* [Task statement]:
Retype all the entries word for word, but omit the pictures.

* [Entries provided]:
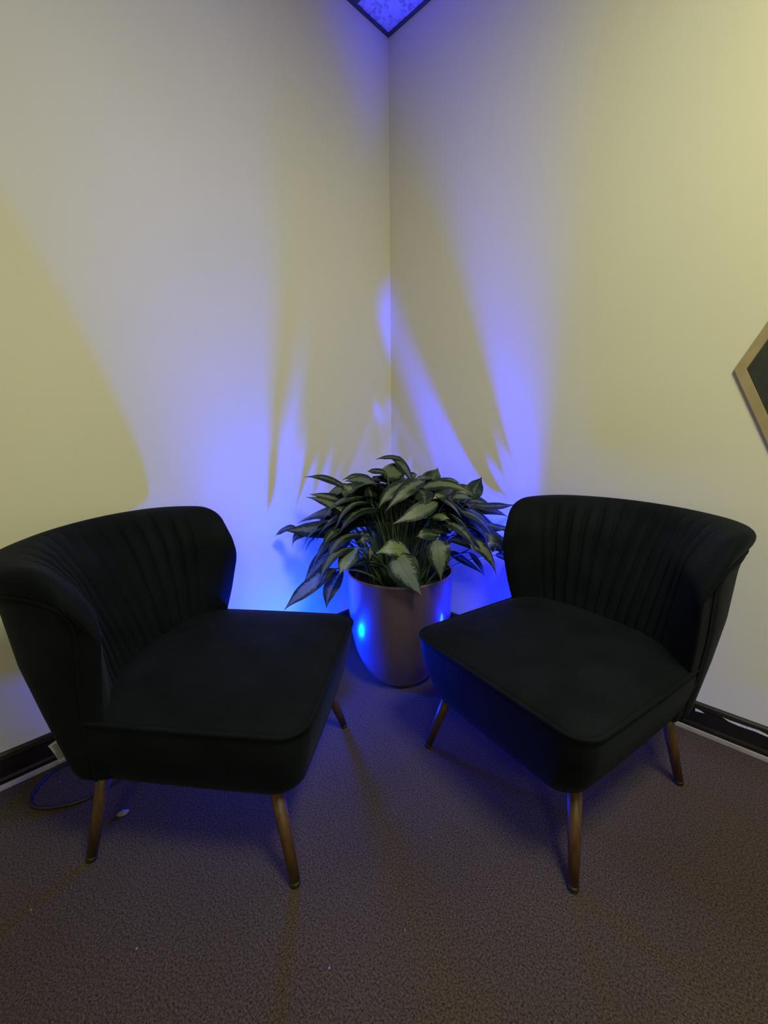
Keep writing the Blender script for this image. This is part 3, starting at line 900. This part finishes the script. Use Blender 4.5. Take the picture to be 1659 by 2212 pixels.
# ------------------------------------------------------------------ small things on the carpet
cord_pts = catmull([(0.085, -1.395, 0.0045), (0.040, -1.440, 0.0045), (0.034, -1.492, 0.0045), (0.050, -1.525, 0.0045), (0.078, -1.553, 0.0045), (0.114, -1.570, 0.0045), (0.148, -1.568, 0.0045), (0.180, -1.544, 0.0045), (0.212, -1.498, 0.0045), (0.224, -1.459, 0.0045), (0.223, -1.435, 0.0045), (0.215, -1.36, 0.0045), (0.20, -1.22, 0.0045), (0.205, -1.0, 0.0045), (0.225, -0.80, 0.0045), (0.232, -0.772, 0.0045)], 8)
tag(bm_obj('power_cord', tube_bm(cord_pts, 0.0042, 8), MAT['cord'], None, True), 'thin black power cord looping on the carpet behind the left chair', 'cord')
rng = random.Random(5)
bm = bmesh.new()
bmesh.ops.create_icosphere(bm, subdivisions=3, radius=1.0)
for v in bm.verts:
    k = 1 + rng.uniform(-0.10, 0.10)
    v.co = Vector((v.co.x * 0.014 * k, v.co.y * 0.008 * k, max(v.co.z, -0.6) * 0.005 * k + 0.003))
for v in bm.verts:
    v.co.z = max(v.co.z, 0.0)
sc = bm_obj('scrap', bm, MAT['scrap'], None, True)
sc.location = (0.344, -1.404, 0.0); sc.rotation_euler = (0, 0, math.radians(75))
tag(sc, 'small pale oval scrap lying on the carpet under the left chair', 'scrap')
SPK = [(0.442, -0.726), (0.459, -1.605), (1.053, -1.081), (0.696, -1.469), (0.991, -1.225), (0.098, -1.502), (0.117, -1.542), (0.971, -0.891)]
bm = bmesh.new()
for x, y in SPK:
    r = bmesh.ops.create_icosphere(bm, subdivisions=1, radius=rng.uniform(0.0012, 0.0020))
    sx_, sy_ = rng.uniform(0.6, 1.5), rng.uniform(0.6, 1.5)
    for v in r['verts']:
        v.co = Vector((v.co.x * sx_ + x, v.co.y * sy_ + y, max(v.co.z + 0.001, 0.0)))
lint = bm_obj('lint_specks', bm, MAT['scrap'], None, True)
lint['kind'] = 'stuff'
tag(lint, 'tiny white lint specks scattered over the brown carpet', 'lint')
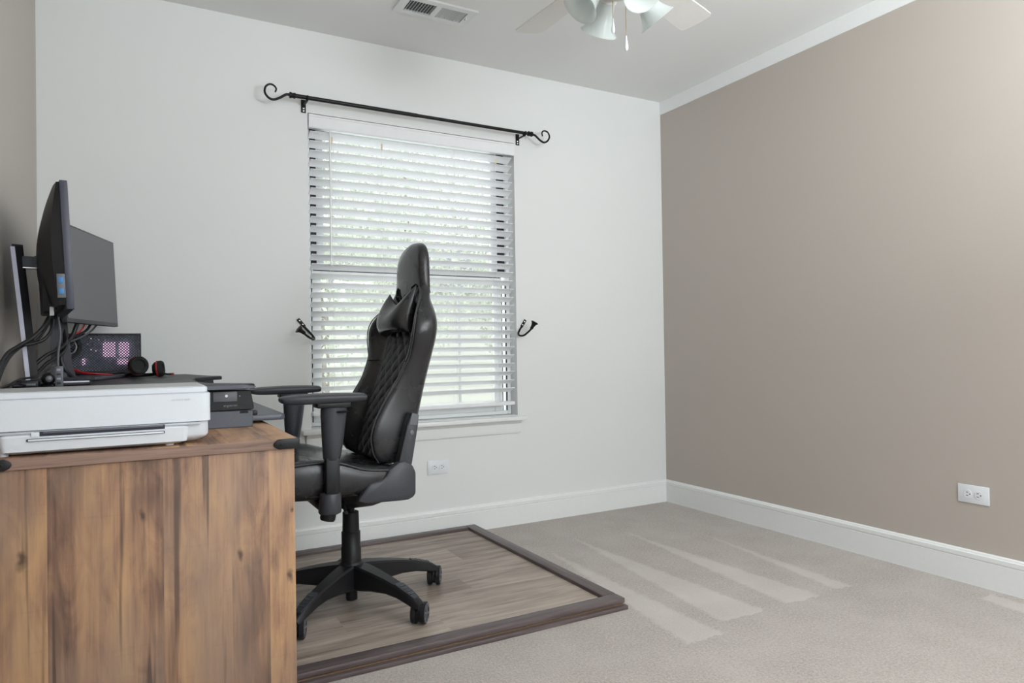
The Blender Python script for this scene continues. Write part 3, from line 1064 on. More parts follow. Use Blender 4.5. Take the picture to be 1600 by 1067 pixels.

* [Answer in full]:
Keep writing the Blender script for this image. This is part 3, starting at line 900. This part finishes the script. Use Blender 4.5. Take the picture to be 1659 by 2212 pixels.
# ------------------------------------------------------------------ small things on the carpet
cord_pts = catmull([(0.085, -1.395, 0.0045), (0.040, -1.440, 0.0045), (0.034, -1.492, 0.0045), (0.050, -1.525, 0.0045), (0.078, -1.553, 0.0045), (0.114, -1.570, 0.0045), (0.148, -1.568, 0.0045), (0.180, -1.544, 0.0045), (0.212, -1.498, 0.0045), (0.224, -1.459, 0.0045), (0.223, -1.435, 0.0045), (0.215, -1.36, 0.0045), (0.20, -1.22, 0.0045), (0.205, -1.0, 0.0045), (0.225, -0.80, 0.0045), (0.232, -0.772, 0.0045)], 8)
tag(bm_obj('power_cord', tube_bm(cord_pts, 0.0042, 8), MAT['cord'], None, True), 'thin black power cord looping on the carpet behind the left chair', 'cord')
rng = random.Random(5)
bm = bmesh.new()
bmesh.ops.create_icosphere(bm, subdivisions=3, radius=1.0)
for v in bm.verts:
    k = 1 + rng.uniform(-0.10, 0.10)
    v.co = Vector((v.co.x * 0.014 * k, v.co.y * 0.008 * k, max(v.co.z, -0.6) * 0.005 * k + 0.003))
for v in bm.verts:
    v.co.z = max(v.co.z, 0.0)
sc = bm_obj('scrap', bm, MAT['scrap'], None, True)
sc.location = (0.344, -1.404, 0.0); sc.rotation_euler = (0, 0, math.radians(75))
tag(sc, 'small pale oval scrap lying on the carpet under the left chair', 'scrap')
SPK = [(0.442, -0.726), (0.459, -1.605), (1.053, -1.081), (0.696, -1.469), (0.991, -1.225), (0.098, -1.502), (0.117, -1.542), (0.971, -0.891)]
bm = bmesh.new()
for x, y in SPK:
    r = bmesh.ops.create_icosphere(bm, subdivisions=1, radius=rng.uniform(0.0012, 0.0020))
    sx_, sy_ = rng.uniform(0.6, 1.5), rng.uniform(0.6, 1.5)
    for v in r['verts']:
        v.co = Vector((v.co.x * sx_ + x, v.co.y * sy_ + y, max(v.co.z + 0.001, 0.0)))
lint = bm_obj('lint_specks', bm, MAT['scrap'], None, True)
lint['kind'] = 'stuff'
tag(lint, 'tiny white lint specks scattered over the brown carpet', 'lint')
The Blender Python script for this scene continues. Write part 3, from line 1064 on. More parts follow. Use Blender 4.5. Take the picture to be 1600 by 1067 pixels.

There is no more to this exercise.